As a new user, I can say, you guys rule!


You may be dryhopping for too long. If you are, that will totally contribute to a grassy/green off-flavour.

Dryhopping per se, should not contribute to any flavor or taste, only aroma (this can lead to a perception of flavor though).
"The beer tastes great on the front and always to character, but the finish has a very earthy taste to it. Although this may sound weird, it almost reminds me of sucking on an icicle."

This is probably the best description of the off flavor I have on a "True Brew Amber ale" I made. I couldn't tell you what Hops was used in the kit and they don't list it on their website. Can anyone else chime in as to whether or not Hops is the culprit of this off taste?
Describing something as tasting like an icicle makes me think of metal... iron, specifically. Are you using any strange equipment there?

My wife always puckers her mouth after drinking a really hoppy beer and says, "Too metallic!", referring to the bitterness. Could it be that you just don't like bitter, resiny beers?
Its not a Hops taste I have ever experienced with any beer before. I would call it earthy or as stated above like an icicle or dirty snow (not yellow snow :) I am also wondering if it fermented too warm 72-74F. I tryed some of my Scottish ale which is not fully carbed yet and the taste isn't there. I don't ever intend to buy another True Brew kit so unless I experience the taste again, I'm going to attribute it to something contained in it. Thanks for the reply though :mug:
Gosh... I had this exact same thing happen to me just a couple of weeks ago. My imperial IPA definitely has this problem. It's great up front and the aroma is awesome but shortly after the middle a pronounced earthy/grassy flavor emerges. I think it has something to do with the dry hopping as I dry hopped 4 oz I think:D and then let it sit for almost 10..maybe 12 days. I'll try the recipe again and be a little less rockstar with my hops:D as far as dry hopping is concerned.
When I think of what an icicle would taste like, my first reaction is 'staleness' Are you using fresh hops, having you tried sourcing from different places? If you dry hop, having fresher hops is everything. Also, squeezing the bag can result in off flavors being squeezed from the hops themselves.
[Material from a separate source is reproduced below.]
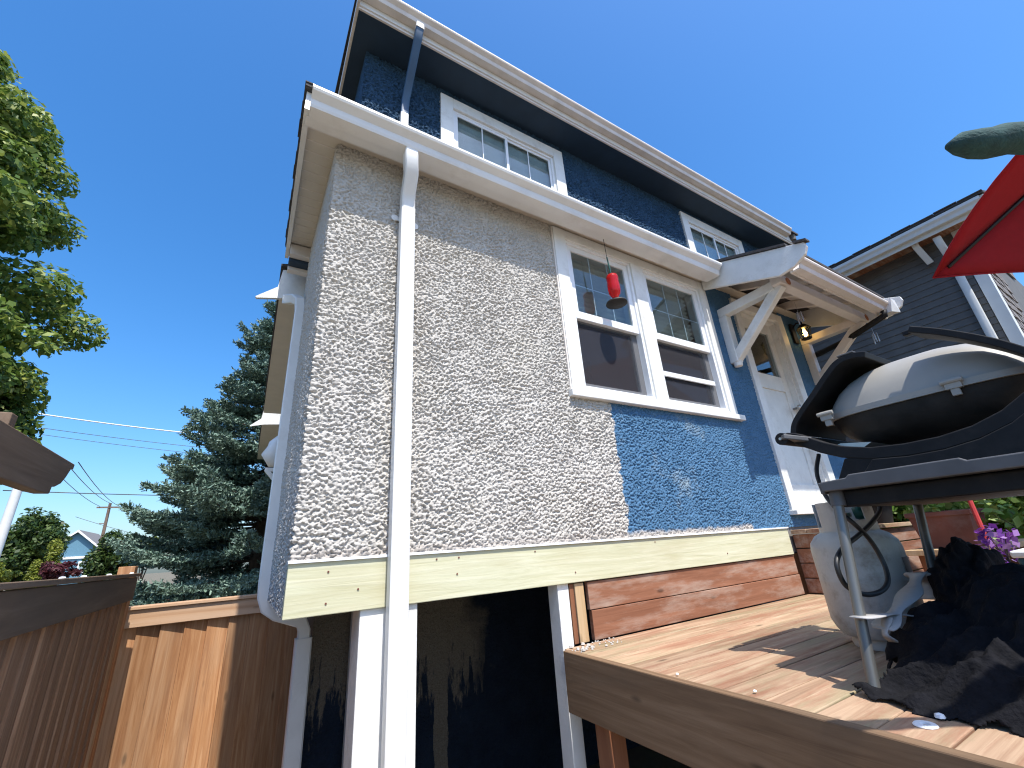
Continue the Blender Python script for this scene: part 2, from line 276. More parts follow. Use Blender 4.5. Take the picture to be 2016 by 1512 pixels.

All we're interested in is having the oils and some flavors infuse into the alcohol. To that end, I usually rack my beer off of the dry hopping bag, then remove the bag from the empty carboy. That way I am not squeezing the bag into the beer when I remove it.

Hope you find the problem--good luck!

PS--FWIW. if you're dry hopping it helps to have a higher IBU beer as a base, I've dry hopped some lower IBU beers that were more malty in profile and it just didn't seem to taste very good. Almost as if the dry hopping opens up your palate to any off flavors.